Problem
Leave out the pictures; transcribe all else exactly.

───── Data lines ─────

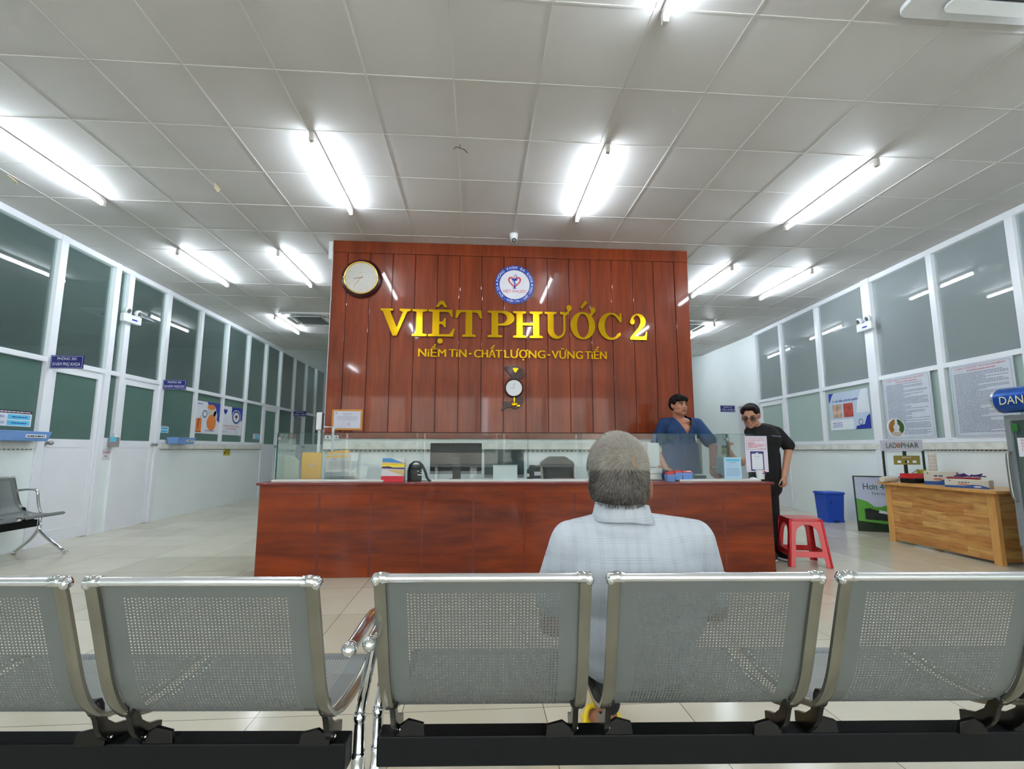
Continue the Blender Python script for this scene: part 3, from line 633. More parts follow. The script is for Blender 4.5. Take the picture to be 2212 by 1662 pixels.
pol(b, hs, -0.0006, [hi]); tfit(b, 'VIỆT PHƯỚC', 0.31, 0.036, Matrix.Translation((0.005, -0.0008, -0.105)), bold=0.0); obj('red_heart_and_name', b, REDI, lg)
b = B(); pol(b, [(-0.045, 0.075), (0.045, 0.075), (0.03, 0.055), (0.006, 0.046), (0.006, -0.035), (0.028, -0.052), (-0.028, -0.052), (-0.006, -0.035), (-0.006, 0.046), (-0.03, 0.055)], -0.0016)
sweep(b, smoothpath([(0.0, -0.003, 0.088), (-0.004, -0.003, 0.11), (0.012, -0.003, 0.128), (0.028, -0.003, 0.112), (0.016, -0.003, 0.085), (-0.012, -0.003, 0.068), (-0.022, -0.003, 0.04), (0.0, -0.003, 0.022), (0.018, -0.003, 0.008), (0.004, -0.003, -0.01)]), 0.003, 6)
obj('blue_cup_and_snake', b, BLUEI, lg)

# ---- round wall clock
ck = empty('wall_clock', (-1.415, PYF, 3.165), label='round wall clock with gold rim in the top left corner of the wooden wall', cat='clock')
b = B(); lathe(b, [(0.238, 0), (0.243, -0.02), (0.225, -0.05), (0.203, -0.062), (0.2, -0.05), (0, -0.05)], (0, 0, 0), 48, 'Y'); obj('case', b, MAROON, ck, smooth='auto')
b = B(); lathe(b, [(0.206, -0.055), (0.206, -0.068), (0.196, -0.070), (0.190, -0.060), (0.190, -0.052)], (0, 0, 0), 48, 'Y', None, False); obj('gold_rim', b, mat('gold_rim', (236, 196, 96), 0.2, metal=1.0), ck, smooth=True)
b = B(); lathe(b, [(0.0, -0.054), (0.191, -0.054), (0.191, -0.05)], (0, 0, 0), 48, 'Y'); face = obj('dial', b, mat('clock_dial', (196, 192, 186), 0.35), ck)
b = B()
for k in range(12):
    a = pi/2-k*pi/6; text_bm(b, str(12 if k == 0 else k), 0.042, Matrix.Translation((0.155*cos(a), -0.0555, 0.155*sin(a)-0.014)), thick=0)
scribble(b, -0.022, 0.022, 0.06, 0.006, I4, -0.0555, 2)
obj('numerals', b, mat('pale_gold_print', (190, 176, 120), 0.4), face)
def hand(L, wd, ang, m, y): 
    b = B(); a = radians(ang); M = Matrix.Rotation(a, 4, 'Y'); poly(b, [[(-wd, -0.02), (wd, -0.02), (wd*0.6, L), (0, L+0.01), (-wd*0.6, L)]], 0.001, Matrix.Translation((0, y, 0)) @ M); obj('clock_hand', b, m, ck)
hand(0.085, 0.005, 262, mat('hand_brown', (120, 84, 60), 0.4), -0.058); hand(0.135, 0.003, 217, MT['gold_rim'], -0.060)
for s in (-1, 1):
    b = B(); sph(b, (s*0.204, -0.066, 0.0), 0.011, 10, 8); obj('rim_stud', b, MT['gold_rim'], ck, smooth=True)

# ---- map shaped wooden clock
def mp_(x, y): p = pY(1070+x/13.85, 780+y/13.85, 5.87); return (p.x-0.45, p.z-1.84)
mc = empty('map_clock', (0.45, PYF-0.022, 1.84), label='dark carved wooden clock shaped like a country map below the gold slogan', cat='clock')
b = B(); poly(b, [[mp_(*q) for q in ((270, 210), (290, 165), (450, 145), (480, 155), (580, 140), (680, 150), (740, 175), (800, 235), (850, 235), (850, 270), (825, 300), (835, 350), (900, 425), (890, 450), (800, 520), (700, 545), (640, 640), (430, 600), (385, 530), (395, 500), (480, 495), (490, 470), (440, 420), (380, 360), (350, 310), (300, 260), (275, 225))]], 0.02)
obj('upper_board', b, MAROON, mc, bevel=0.003)
b = B(); poly(b, [[mp_(*q) for q in ((600, 1060), (740, 1010), (790, 1030), (825, 1100), (840, 1190), (820, 1280), (760, 1370), (680, 1425), (620, 1440), (540, 1440), (490, 1385), (460, 1380), (445, 1420), (390, 1380), (300, 1430), (185, 1495), (170, 1470), (240, 1320), (200, 1240), (210, 1215), (300, 1225), (380, 1210), (440, 1275), (460, 1265), (465, 1190), (540, 1200), (620, 1180), (660, 1110))]], 0.02)
obj('lower_board', b, MAROON, mc, bevel=0.003)
c0 = mp_(555, 815)
b = B(); lathe(b, [(0.112, 0.0), (0.114, -0.02), (0.104, -0.032), (0.098, -0.03), (0.096, -0.02), (0, -0.02)], (c0[0], 0, c0[1]), 40, 'Y'); obj('clock_case', b, MAROON, mc, smooth='auto')
b = B(); lathe(b, [(0.0, -0.026), (0.097, -0.026), (0.097, -0.02)], (c0[0], 0, c0[1]), 40, 'Y'); dl = obj('clock_dial', b, mat('glazed_white_dial', (226, 226, 230), 0.05, coat=1.0), mc)
b = B(); box(b, c0[0]-0.002, c0[0]+0.002, -0.029, -0.027, c0[1], c0[1]+0.06); box(b, c0[0]-0.04, c0[0], -0.029, -0.027, c0[1]-0.002, c0[1]+0.002); obj('clock_hands', b, GREYI, dl)
b = B(); poly(b, [[mp_(*q) for q in ((515, 215), (600, 205), (690, 220), (690, 245), (640, 310), (620, 345), (580, 345), (560, 300), (520, 240))]], 0.008, Matrix.Translation((0, -0.008, 0))); obj('gold_drum_emblem', b, GOLD, mc)
b = B(); q0 = mp_(565, 1090); q1 = mp_(570, 1220); box(b, q0[0]-0.007, q0[0]+0.007, -0.012, 0, q1[1], q0[1])
q = mp_(560, 1300); sph(b, (q[0], -0.004, q[1]), (0.03, 0.012, 0.03), 14, 8); q = mp_(640, 1300); sph(b, (q[0], -0.004, q[1]), (0.018, 0.01, 0.02), 12, 8); q = mp_(690, 1340); box(b, q[0]-0.02, q[0]+0.02, -0.008, 0, q[1]-0.008, q[1]+0.008)
obj('gold_pendulum', b, GOLD, mc, smooth='auto')

# ---- framed certificate, switches
o = board('framed_certificate', T(-1.69, PYF-0.022, 1.322), 0.355, 0.243, mat('orange_wood_frame', (206, 138, 52), 0.4), 'white certificate in an orange wooden frame at the left foot of the wooden wall', 'picture frame', t=0.02, bevel=0.004)
printp(o, 'certificate_sheet', mat('certificate_paper', (206, 206, 222), 0.25), lambda b: quad(b, 0.024, 0.331, 0.022, 0.222, -0.0015))
def f(b):
    for k, (z, a, c) in enumerate(((0.195, 0.12, 0.23), (0.178, 0.13, 0.22), (0.155, 0.06, 0.30), (0.138, 0.05, 0.30), (0.12, 0.07, 0.29))): scribble(b, a, c, z, 0.004, I4, -0.002, k)
    pol(b, circ(0.05, 0.2, 0.008, None, 12), -0.002); 
printp(o, 'certificate_print', GREYI, f)
printp(o, 'red_seal', REDI, lambda b: pol(b, circ(0.2, 0.07, 0.014, None, 16), -0.002, [circ(0.2, 0.07, 0.011, None, 16)]))
for i, (x, w_) in enumerate(((-1.765, 0.075), (-1.655, 0.05))):
    o = board('wall_switch', T(x, PYF-0.012, 1.215), w_, 0.048, PLASTW, ('double' if i == 0 else 'single')+' white switch plate low on the wooden wall, '+('left one' if i == 0 else 'right one under the certificate'), 'switch', t=0.01, bevel=0.003)
    printp(o, 'rocker', GREYP, lambda b: quad(b, w_*0.35, w_*0.65, 0.012, 0.036, -0.0015))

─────

Output for this exercise
Continue the Blender Python script for this scene: part 3, from line 633. More parts follow. The script is for Blender 4.5. Take the picture to be 2212 by 1662 pixels.
pol(b, hs, -0.0006, [hi]); tfit(b, 'VIỆT PHƯỚC', 0.31, 0.036, Matrix.Translation((0.005, -0.0008, -0.105)), bold=0.0); obj('red_heart_and_name', b, REDI, lg)
b = B(); pol(b, [(-0.045, 0.075), (0.045, 0.075), (0.03, 0.055), (0.006, 0.046), (0.006, -0.035), (0.028, -0.052), (-0.028, -0.052), (-0.006, -0.035), (-0.006, 0.046), (-0.03, 0.055)], -0.0016)
sweep(b, smoothpath([(0.0, -0.003, 0.088), (-0.004, -0.003, 0.11), (0.012, -0.003, 0.128), (0.028, -0.003, 0.112), (0.016, -0.003, 0.085), (-0.012, -0.003, 0.068), (-0.022, -0.003, 0.04), (0.0, -0.003, 0.022), (0.018, -0.003, 0.008), (0.004, -0.003, -0.01)]), 0.003, 6)
obj('blue_cup_and_snake', b, BLUEI, lg)

# ---- round wall clock
ck = empty('wall_clock', (-1.415, PYF, 3.165), label='round wall clock with gold rim in the top left corner of the wooden wall', cat='clock')
b = B(); lathe(b, [(0.238, 0), (0.243, -0.02), (0.225, -0.05), (0.203, -0.062), (0.2, -0.05), (0, -0.05)], (0, 0, 0), 48, 'Y'); obj('case', b, MAROON, ck, smooth='auto')
b = B(); lathe(b, [(0.206, -0.055), (0.206, -0.068), (0.196, -0.070), (0.190, -0.060), (0.190, -0.052)], (0, 0, 0), 48, 'Y', None, False); obj('gold_rim', b, mat('gold_rim', (236, 196, 96), 0.2, metal=1.0), ck, smooth=True)
b = B(); lathe(b, [(0.0, -0.054), (0.191, -0.054), (0.191, -0.05)], (0, 0, 0), 48, 'Y'); face = obj('dial', b, mat('clock_dial', (196, 192, 186), 0.35), ck)
b = B()
for k in range(12):
    a = pi/2-k*pi/6; text_bm(b, str(12 if k == 0 else k), 0.042, Matrix.Translation((0.155*cos(a), -0.0555, 0.155*sin(a)-0.014)), thick=0)
scribble(b, -0.022, 0.022, 0.06, 0.006, I4, -0.0555, 2)
obj('numerals', b, mat('pale_gold_print', (190, 176, 120), 0.4), face)
def hand(L, wd, ang, m, y): 
    b = B(); a = radians(ang); M = Matrix.Rotation(a, 4, 'Y'); poly(b, [[(-wd, -0.02), (wd, -0.02), (wd*0.6, L), (0, L+0.01), (-wd*0.6, L)]], 0.001, Matrix.Translation((0, y, 0)) @ M); obj('clock_hand', b, m, ck)
hand(0.085, 0.005, 262, mat('hand_brown', (120, 84, 60), 0.4), -0.058); hand(0.135, 0.003, 217, MT['gold_rim'], -0.060)
for s in (-1, 1):
    b = B(); sph(b, (s*0.204, -0.066, 0.0), 0.011, 10, 8); obj('rim_stud', b, MT['gold_rim'], ck, smooth=True)

# ---- map shaped wooden clock
def mp_(x, y): p = pY(1070+x/13.85, 780+y/13.85, 5.87); return (p.x-0.45, p.z-1.84)
mc = empty('map_clock', (0.45, PYF-0.022, 1.84), label='dark carved wooden clock shaped like a country map below the gold slogan', cat='clock')
b = B(); poly(b, [[mp_(*q) for q in ((270, 210), (290, 165), (450, 145), (480, 155), (580, 140), (680, 150), (740, 175), (800, 235), (850, 235), (850, 270), (825, 300), (835, 350), (900, 425), (890, 450), (800, 520), (700, 545), (640, 640), (430, 600), (385, 530), (395, 500), (480, 495), (490, 470), (440, 420), (380, 360), (350, 310), (300, 260), (275, 225))]], 0.02)
obj('upper_board', b, MAROON, mc, bevel=0.003)
b = B(); poly(b, [[mp_(*q) for q in ((600, 1060), (740, 1010), (790, 1030), (825, 1100), (840, 1190), (820, 1280), (760, 1370), (680, 1425), (620, 1440), (540, 1440), (490, 1385), (460, 1380), (445, 1420), (390, 1380), (300, 1430), (185, 1495), (170, 1470), (240, 1320), (200, 1240), (210, 1215), (300, 1225), (380, 1210), (440, 1275), (460, 1265), (465, 1190), (540, 1200), (620, 1180), (660, 1110))]], 0.02)
obj('lower_board', b, MAROON, mc, bevel=0.003)
c0 = mp_(555, 815)
b = B(); lathe(b, [(0.112, 0.0), (0.114, -0.02), (0.104, -0.032), (0.098, -0.03), (0.096, -0.02), (0, -0.02)], (c0[0], 0, c0[1]), 40, 'Y'); obj('clock_case', b, MAROON, mc, smooth='auto')
b = B(); lathe(b, [(0.0, -0.026), (0.097, -0.026), (0.097, -0.02)], (c0[0], 0, c0[1]), 40, 'Y'); dl = obj('clock_dial', b, mat('glazed_white_dial', (226, 226, 230), 0.05, coat=1.0), mc)
b = B(); box(b, c0[0]-0.002, c0[0]+0.002, -0.029, -0.027, c0[1], c0[1]+0.06); box(b, c0[0]-0.04, c0[0], -0.029, -0.027, c0[1]-0.002, c0[1]+0.002); obj('clock_hands', b, GREYI, dl)
b = B(); poly(b, [[mp_(*q) for q in ((515, 215), (600, 205), (690, 220), (690, 245), (640, 310), (620, 345), (580, 345), (560, 300), (520, 240))]], 0.008, Matrix.Translation((0, -0.008, 0))); obj('gold_drum_emblem', b, GOLD, mc)
b = B(); q0 = mp_(565, 1090); q1 = mp_(570, 1220); box(b, q0[0]-0.007, q0[0]+0.007, -0.012, 0, q1[1], q0[1])
q = mp_(560, 1300); sph(b, (q[0], -0.004, q[1]), (0.03, 0.012, 0.03), 14, 8); q = mp_(640, 1300); sph(b, (q[0], -0.004, q[1]), (0.018, 0.01, 0.02), 12, 8); q = mp_(690, 1340); box(b, q[0]-0.02, q[0]+0.02, -0.008, 0, q[1]-0.008, q[1]+0.008)
obj('gold_pendulum', b, GOLD, mc, smooth='auto')

# ---- framed certificate, switches
o = board('framed_certificate', T(-1.69, PYF-0.022, 1.322), 0.355, 0.243, mat('orange_wood_frame', (206, 138, 52), 0.4), 'white certificate in an orange wooden frame at the left foot of the wooden wall', 'picture frame', t=0.02, bevel=0.004)
printp(o, 'certificate_sheet', mat('certificate_paper', (206, 206, 222), 0.25), lambda b: quad(b, 0.024, 0.331, 0.022, 0.222, -0.0015))
def f(b):
    for k, (z, a, c) in enumerate(((0.195, 0.12, 0.23), (0.178, 0.13, 0.22), (0.155, 0.06, 0.30), (0.138, 0.05, 0.30), (0.12, 0.07, 0.29))): scribble(b, a, c, z, 0.004, I4, -0.002, k)
    pol(b, circ(0.05, 0.2, 0.008, None, 12), -0.002); 
printp(o, 'certificate_print', GREYI, f)
printp(o, 'red_seal', REDI, lambda b: pol(b, circ(0.2, 0.07, 0.014, None, 16), -0.002, [circ(0.2, 0.07, 0.011, None, 16)]))
for i, (x, w_) in enumerate(((-1.765, 0.075), (-1.655, 0.05))):
    o = board('wall_switch', T(x, PYF-0.012, 1.215), w_, 0.048, PLASTW, ('double' if i == 0 else 'single')+' white switch plate low on the wooden wall, '+('left one' if i == 0 else 'right one under the certificate'), 'switch', t=0.01, bevel=0.003)
    printp(o, 'rocker', GREYP, lambda b: quad(b, w_*0.35, w_*0.65, 0.012, 0.036, -0.0015))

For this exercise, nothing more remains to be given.